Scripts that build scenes

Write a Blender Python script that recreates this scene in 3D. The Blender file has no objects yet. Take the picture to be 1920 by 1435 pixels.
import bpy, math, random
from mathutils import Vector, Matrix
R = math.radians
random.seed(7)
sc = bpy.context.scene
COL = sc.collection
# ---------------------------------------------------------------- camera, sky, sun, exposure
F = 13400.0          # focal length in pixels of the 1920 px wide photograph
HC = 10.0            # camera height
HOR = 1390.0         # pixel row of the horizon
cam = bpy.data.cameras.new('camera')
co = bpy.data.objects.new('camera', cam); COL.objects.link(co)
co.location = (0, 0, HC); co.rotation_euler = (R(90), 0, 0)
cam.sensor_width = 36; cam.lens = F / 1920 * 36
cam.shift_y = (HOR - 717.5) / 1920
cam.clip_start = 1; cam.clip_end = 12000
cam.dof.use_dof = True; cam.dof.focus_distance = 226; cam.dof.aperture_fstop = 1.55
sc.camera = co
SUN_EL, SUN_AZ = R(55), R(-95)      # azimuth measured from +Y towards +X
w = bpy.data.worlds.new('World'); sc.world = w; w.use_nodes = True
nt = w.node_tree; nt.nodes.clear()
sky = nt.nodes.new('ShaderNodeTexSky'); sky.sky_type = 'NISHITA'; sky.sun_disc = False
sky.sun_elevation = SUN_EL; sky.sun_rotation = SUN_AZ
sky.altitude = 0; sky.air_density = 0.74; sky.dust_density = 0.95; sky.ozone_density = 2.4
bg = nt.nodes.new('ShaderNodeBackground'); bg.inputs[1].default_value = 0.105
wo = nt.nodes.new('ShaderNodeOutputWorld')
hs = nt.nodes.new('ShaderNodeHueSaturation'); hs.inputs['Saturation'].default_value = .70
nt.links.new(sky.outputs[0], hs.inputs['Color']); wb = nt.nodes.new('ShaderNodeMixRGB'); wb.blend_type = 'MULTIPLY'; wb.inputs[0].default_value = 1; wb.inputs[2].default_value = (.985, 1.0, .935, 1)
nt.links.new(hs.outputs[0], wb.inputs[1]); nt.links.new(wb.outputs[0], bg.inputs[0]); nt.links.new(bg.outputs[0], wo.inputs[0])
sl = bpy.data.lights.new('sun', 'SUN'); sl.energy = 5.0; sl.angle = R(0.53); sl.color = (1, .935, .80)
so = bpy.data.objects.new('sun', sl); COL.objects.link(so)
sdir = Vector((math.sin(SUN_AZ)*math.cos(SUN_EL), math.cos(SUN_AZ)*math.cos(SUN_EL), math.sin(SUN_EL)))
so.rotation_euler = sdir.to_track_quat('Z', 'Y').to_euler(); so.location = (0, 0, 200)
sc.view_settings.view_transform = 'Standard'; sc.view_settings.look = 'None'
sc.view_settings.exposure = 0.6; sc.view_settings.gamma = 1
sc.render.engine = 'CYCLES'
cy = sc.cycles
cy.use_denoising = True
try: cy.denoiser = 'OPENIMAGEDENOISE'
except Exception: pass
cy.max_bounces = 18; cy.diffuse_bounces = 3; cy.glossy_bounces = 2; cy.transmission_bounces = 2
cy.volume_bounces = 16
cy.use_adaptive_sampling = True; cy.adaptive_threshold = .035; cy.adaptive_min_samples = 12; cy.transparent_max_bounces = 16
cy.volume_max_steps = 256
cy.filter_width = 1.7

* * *

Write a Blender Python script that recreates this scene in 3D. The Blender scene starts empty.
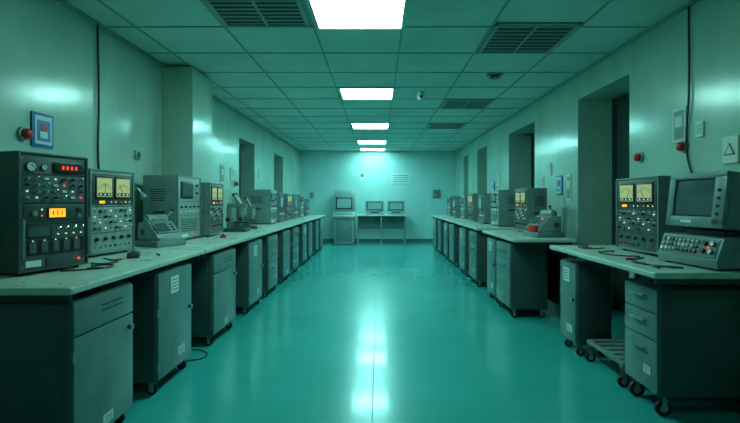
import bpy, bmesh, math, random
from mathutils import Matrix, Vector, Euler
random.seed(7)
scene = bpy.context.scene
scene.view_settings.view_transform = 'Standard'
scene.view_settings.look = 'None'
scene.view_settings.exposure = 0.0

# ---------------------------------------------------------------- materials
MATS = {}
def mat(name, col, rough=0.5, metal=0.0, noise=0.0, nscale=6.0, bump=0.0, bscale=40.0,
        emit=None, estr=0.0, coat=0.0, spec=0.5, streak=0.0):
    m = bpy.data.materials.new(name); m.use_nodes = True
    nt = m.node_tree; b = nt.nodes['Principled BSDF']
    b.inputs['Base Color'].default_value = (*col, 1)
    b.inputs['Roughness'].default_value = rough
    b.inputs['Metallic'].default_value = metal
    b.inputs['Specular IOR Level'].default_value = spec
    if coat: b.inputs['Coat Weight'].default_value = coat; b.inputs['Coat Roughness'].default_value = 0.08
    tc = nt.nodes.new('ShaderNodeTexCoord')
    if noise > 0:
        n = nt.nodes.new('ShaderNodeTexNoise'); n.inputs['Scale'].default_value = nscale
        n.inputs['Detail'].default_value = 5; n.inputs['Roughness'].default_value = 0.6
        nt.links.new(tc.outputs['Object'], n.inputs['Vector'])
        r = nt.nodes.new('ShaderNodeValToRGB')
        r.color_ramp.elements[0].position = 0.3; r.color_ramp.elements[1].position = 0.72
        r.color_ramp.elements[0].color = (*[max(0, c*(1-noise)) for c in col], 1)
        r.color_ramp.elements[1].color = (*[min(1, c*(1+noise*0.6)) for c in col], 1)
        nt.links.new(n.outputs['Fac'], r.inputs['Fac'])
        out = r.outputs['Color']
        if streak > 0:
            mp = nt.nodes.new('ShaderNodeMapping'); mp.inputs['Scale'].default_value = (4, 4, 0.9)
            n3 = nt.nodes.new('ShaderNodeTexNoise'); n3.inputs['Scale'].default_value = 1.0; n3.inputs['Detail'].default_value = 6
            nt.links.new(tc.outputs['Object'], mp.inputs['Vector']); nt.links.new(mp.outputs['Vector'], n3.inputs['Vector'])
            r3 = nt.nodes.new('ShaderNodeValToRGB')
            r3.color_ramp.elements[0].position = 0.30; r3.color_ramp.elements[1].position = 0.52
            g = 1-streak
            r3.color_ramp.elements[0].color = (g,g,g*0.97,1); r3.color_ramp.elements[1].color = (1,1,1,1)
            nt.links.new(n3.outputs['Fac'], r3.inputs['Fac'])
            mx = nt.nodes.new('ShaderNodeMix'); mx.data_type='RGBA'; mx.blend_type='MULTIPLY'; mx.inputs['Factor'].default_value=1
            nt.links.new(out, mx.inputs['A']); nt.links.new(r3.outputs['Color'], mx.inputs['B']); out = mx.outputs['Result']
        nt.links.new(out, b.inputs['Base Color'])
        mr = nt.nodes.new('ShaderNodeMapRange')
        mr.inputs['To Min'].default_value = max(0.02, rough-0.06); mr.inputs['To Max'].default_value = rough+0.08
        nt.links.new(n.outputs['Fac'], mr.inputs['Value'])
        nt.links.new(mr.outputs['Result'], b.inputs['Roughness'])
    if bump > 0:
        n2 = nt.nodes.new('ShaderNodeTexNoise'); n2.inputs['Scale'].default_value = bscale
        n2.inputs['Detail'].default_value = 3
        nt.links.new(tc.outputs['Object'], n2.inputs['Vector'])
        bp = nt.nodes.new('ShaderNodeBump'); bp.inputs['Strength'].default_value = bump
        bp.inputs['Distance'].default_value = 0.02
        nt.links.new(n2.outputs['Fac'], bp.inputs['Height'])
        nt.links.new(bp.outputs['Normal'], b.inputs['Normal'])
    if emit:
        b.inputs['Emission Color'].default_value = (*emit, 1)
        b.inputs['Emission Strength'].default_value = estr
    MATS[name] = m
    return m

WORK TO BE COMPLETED
Set down the lines running from the one with "scene starts empty." through the one with "scene.view_settings.exposure = 0.0", both ends kept, exactly and with no pictures.

OUTPUT FOR THIS TASK
Write a Blender Python script that recreates this scene in 3D. The Blender scene starts empty.
import bpy, bmesh, math, random
from mathutils import Matrix, Vector, Euler
random.seed(7)
scene = bpy.context.scene
scene.view_settings.view_transform = 'Standard'
scene.view_settings.look = 'None'
scene.view_settings.exposure = 0.0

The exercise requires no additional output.